Data shown:

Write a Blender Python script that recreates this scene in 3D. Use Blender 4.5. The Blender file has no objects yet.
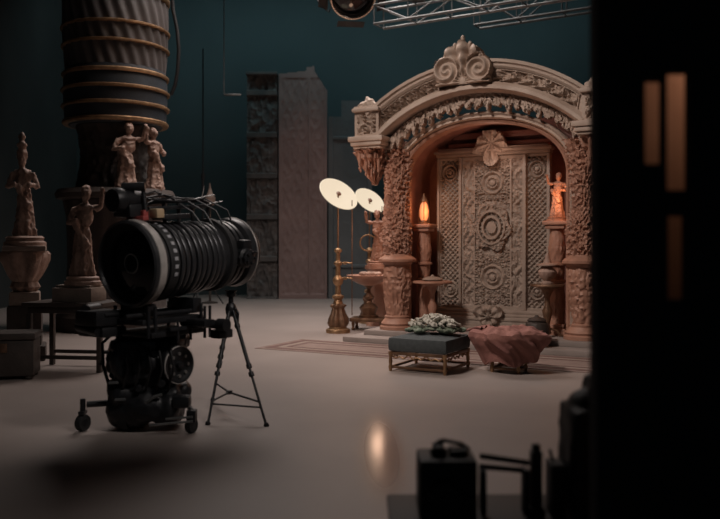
import bpy, bmesh, math, random
from mathutils import Vector, Matrix, noise
from math import sin, cos, pi, hypot, atan2, sqrt, floor, radians

random.seed(4)
scene = bpy.context.scene
col = scene.collection
F = 800.0          # focal length in pixels of the 720 px wide frame
HZ = 245.0         # horizon row
CH = 1.5           # camera height


def at(px, py, Y):
    """a pixel and a distance give a place"""
    return Vector(((px - 360) / F * Y, Y, CH + (HZ - py) / F * Y))


# ------------------------------------------------------------------ materials
def mat(name, c, rough=.6, metal=0., c2=None, scale=6., bump=0., bscale=40., detail=4., mix=(.35, .65), spec=.5, coat=0.):
    m = bpy.data.materials.new(name)
    m.use_nodes = True
    nt = m.node_tree
    b = nt.nodes['Principled BSDF']
    b.inputs['Roughness'].default_value = rough
    b.inputs['Metallic'].default_value = metal
    b.inputs['Specular IOR Level'].default_value = spec
    b.inputs['Coat Weight'].default_value = coat
    b.inputs['Base Color'].default_value = (*c, 1)
    tc = nt.nodes.new('ShaderNodeTexCoord')
    if c2:
        n = nt.nodes.new('ShaderNodeTexNoise')
        n.inputs['Scale'].default_value = scale
        n.inputs['Detail'].default_value = detail
        r = nt.nodes.new('ShaderNodeValToRGB')
        r.color_ramp.elements[0].position = mix[0]
        r.color_ramp.elements[1].position = mix[1]
        r.color_ramp.elements[0].color = (*c, 1)
        r.color_ramp.elements[1].color = (*c2, 1)
        nt.links.new(tc.outputs['Object'], n.inputs['Vector'])
        nt.links.new(n.outputs['Fac'], r.inputs['Fac'])
        nt.links.new(r.outputs['Color'], b.inputs['Base Color'])
    if bump:
        n2 = nt.nodes.new('ShaderNodeTexNoise')
        n2.inputs['Scale'].default_value = bscale
        n2.inputs['Detail'].default_value = 5
        bp = nt.nodes.new('ShaderNodeBump')
        bp.inputs['Strength'].default_value = bump
        bp.inputs['Distance'].default_value = .02
        nt.links.new(tc.outputs['Object'], n2.inputs['Vector'])
        nt.links.new(n2.outputs['Fac'], bp.inputs['Height'])
        nt.links.new(bp.outputs['Normal'], b.inputs['Normal'])
    return m


def emis(name, c, s):
    m = mat(name, c, .5)
    b = m.node_tree.nodes['Principled BSDF']
    b.inputs['Emission Color'].default_value = (*c, 1)
    b.inputs['Emission Strength'].default_value = s
    return m


M = {}
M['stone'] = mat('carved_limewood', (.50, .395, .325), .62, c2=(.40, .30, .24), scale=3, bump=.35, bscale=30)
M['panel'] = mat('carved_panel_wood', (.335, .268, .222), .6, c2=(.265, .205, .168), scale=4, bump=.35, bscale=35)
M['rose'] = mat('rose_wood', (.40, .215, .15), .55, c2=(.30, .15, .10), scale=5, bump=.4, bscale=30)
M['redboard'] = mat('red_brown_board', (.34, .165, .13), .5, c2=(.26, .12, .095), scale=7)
M['plinth'] = mat('plinth_paint', (.32, .27, .25), .6, c2=(.26, .22, .20), scale=2, bump=.1)
M['gold'] = mat('dull_gold', (.46, .29, .16), .42, .75, c2=(.30, .18, .10), scale=9, bump=.3)
M['bronze'] = mat('old_bronze', (.24, .14, .085), .45, .6, c2=(.14, .08, .05), scale=11, bump=.4)
M['black'] = mat('black_metal', (.012, .013, .015), .42, .2, c2=(.02, .02, .022), scale=12, bump=.15, bscale=80)
M['rubber'] = mat('black_rubber', (.010, .010, .011), .7, 0, c2=(.016, .016, .017), scale=15)
M['barrel'] = mat('barrel_black', (.030, .031, .034), .36, .3, c2=(.042, .042, .045), scale=18)
M['rim'] = mat('worn_grey_metal', (.58, .54, .51), .38, .35, c2=(.44, .41, .39), scale=10)
M['steel'] = mat('bare_steel', (.45, .44, .43), .35, .85, c2=(.3, .3, .3), scale=10)
M['lensglass'] = mat('coated_lens_glass', (.006, .006, .009), .09, 0, spec=.45, coat=.25)
M['lensdark'] = mat('matt_black_lining', (.007, .007, .008), .8)
M['cable'] = mat('cable_black', (.008, .008, .009), .5)
M['redtape'] = mat('red_strap', (.28, .05, .045), .6)
M['tan'] = mat('tan_box', (.40, .29, .18), .55)
M['mark'] = mat('dial_mark_white', (.33, .33, .35), .6)
M['teal_wall'] = mat('teal_painted_wall', (.048, .072, .077), .85, c2=(.037, .056, .060), scale=.35, bump=.1, bscale=6)
M['dark_wall'] = mat('dark_stage_wall', (.034, .038, .038), .9, c2=(.025, .028, .028), scale=.6, bump=.15, bscale=5)
M['dark_ceiling'] = mat('dark_ceiling_paint', (.02, .026, .028), .9)
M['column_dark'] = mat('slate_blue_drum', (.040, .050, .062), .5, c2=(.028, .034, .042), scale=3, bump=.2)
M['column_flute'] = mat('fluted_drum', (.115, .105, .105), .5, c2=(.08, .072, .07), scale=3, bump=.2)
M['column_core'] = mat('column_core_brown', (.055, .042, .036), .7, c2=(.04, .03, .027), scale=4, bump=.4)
M['statue'] = mat('weathered_statue', (.42, .29, .235), .65, c2=(.25, .165, .13), scale=6, bump=.5, bscale=25)
M['statue_block'] = mat('statue_block_stone', (.30, .24, .20), .75, c2=(.22, .175, .15), scale=5, bump=.25)
M['dark_wood'] = mat('dark_prop_wood', (.055, .042, .036), .55, c2=(.035, .027, .023), scale=5, bump=.2)
M['flat_pink'] = mat('faded_pink_flat', (.24, .165, .152), .8, c2=(.19, .13, .12), scale=1.2, bump=.2, bscale=8)
M['flat_dark'] = mat('dark_carved_flat', (.060, .058, .058), .8, c2=(.10, .088, .082), scale=3, bump=.3, bscale=8)
M['flat_grey'] = mat('grey_blue_flat', (.125, .135, .14), .8, c2=(.10, .108, .112), scale=1, bump=.2, bscale=8)
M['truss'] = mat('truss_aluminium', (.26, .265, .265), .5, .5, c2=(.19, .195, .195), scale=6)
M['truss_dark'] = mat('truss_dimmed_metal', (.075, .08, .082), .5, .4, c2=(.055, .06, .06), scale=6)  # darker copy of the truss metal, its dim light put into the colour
M['can'] = mat('lamp_can', (.10, .085, .08), .4, .5, c2=(.07, .06, .055), scale=6)
M['bright_rim'] = mat('polished_reflector', (.6, .5, .42), .25, .9)
M['disc'] = emis('lit_cream_disc', (1., .83, .60), .76)
M['disc'].node_tree.nodes['Principled BSDF'].inputs['Base Color'].default_value = (.08, .07, .06, 1)
M['disc_hub'] = mat('disc_hub_brown', (.22, .13, .09), .5)
M['amber'] = emis('amber_lit_glass', (1., .40, .17), .42)
M['ottoman'] = mat('teal_grey_upholstery', (.072, .083, .086), .9, c2=(.055, .064, .067), scale=20, bump=.3, bscale=120)
M['blanket'] = mat('dusty_rose_cloth', (.30, .135, .11), .85, c2=(.235, .10, .085), scale=5, bump=.3, bscale=60)
M['petal'] = mat('pale_petal', (.46, .44, .38), .7, c2=(.36, .33, .28), scale=14)
M['leaf'] = mat('grey_green_leaf', (.12, .16, .115), .7, c2=(.17, .19, .14), scale=14)
M['rug'] = mat('faded_rug', (.27, .20, .175), .95, c2=(.22, .16, .14), scale=6, bump=.3, bscale=60)
M['rug_band'] = mat('rug_dark_band', (.13, .075, .065), .95, c2=(.17, .10, .085), scale=9)
M['rug_line'] = mat('rug_pale_line', (.34, .28, .245), .95)
M['flatblack'] = mat('black_drape_paint', (.010, .012, .016), .9)
M['orange_board'] = mat('warm_plywood', (.50, .25, .14), .7, c2=(.40, .19, .10), scale=3)
M['flatcase'] = mat('black_case_shell', (.008, .008, .009), .6)

# floor: polished studio floor, with one glossier patch shaped to hold the warm reflection streak
fm = mat('studio_floor_paint', (.32, .272, .25), .42, c2=(.28, .236, .216), scale=.7, bump=.03, bscale=3)
nt = fm.node_tree
b = nt.nodes['Principled BSDF']
tc = nt.nodes.new('ShaderNodeTexCoord')
mp = nt.nodes.new('ShaderNodeMapping')
mp.inputs['Location'].default_value = (-.155 * 3.6, -5.85 * .5, 0)
mp.inputs['Scale'].default_value = (3.6, .5, 1)
gr = nt.nodes.new('ShaderNodeTexGradient')
gr.gradient_type = 'SPHERICAL'
rr = nt.nodes.new('ShaderNodeMapRange')
rr.interpolation_type = 'SMOOTHERSTEP'
rr.inputs['From Max'].default_value = 1.
rr.inputs['To Min'].default_value = .46
rr.inputs['To Max'].default_value = .14
nt.links.new(tc.outputs['Object'], mp.inputs['Vector'])
nt.links.new(mp.outputs['Vector'], gr.inputs['Vector'])
nt.links.new(gr.outputs['Fac'], rr.inputs['Value'])
nt.links.new(rr.outputs['Result'], b.inputs['Roughness'])
M['floor'] = fm


# ------------------------------------------------------------------ mesh builder
def frame(axis, up=(0, 0, 1)):
    z = Vector(axis).normalized()
    u = Vector(up)
    if abs(z.dot(u)) > .98:
        u = Vector((0, 1, 0))
    x = u.cross(z).normalized()
    y = z.cross(x)
    return Matrix((x, y, z)).transposed().to_4x4()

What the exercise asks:
Begin at the first line of the data above and repeat each line exactly, stopping after the line containing "# camera height". Omit the pictures.

Output of the task:
Write a Blender Python script that recreates this scene in 3D. Use Blender 4.5. The Blender file has no objects yet.
import bpy, bmesh, math, random
from mathutils import Vector, Matrix, noise
from math import sin, cos, pi, hypot, atan2, sqrt, floor, radians

random.seed(4)
scene = bpy.context.scene
col = scene.collection
F = 800.0          # focal length in pixels of the 720 px wide frame
HZ = 245.0         # horizon row
CH = 1.5           # camera height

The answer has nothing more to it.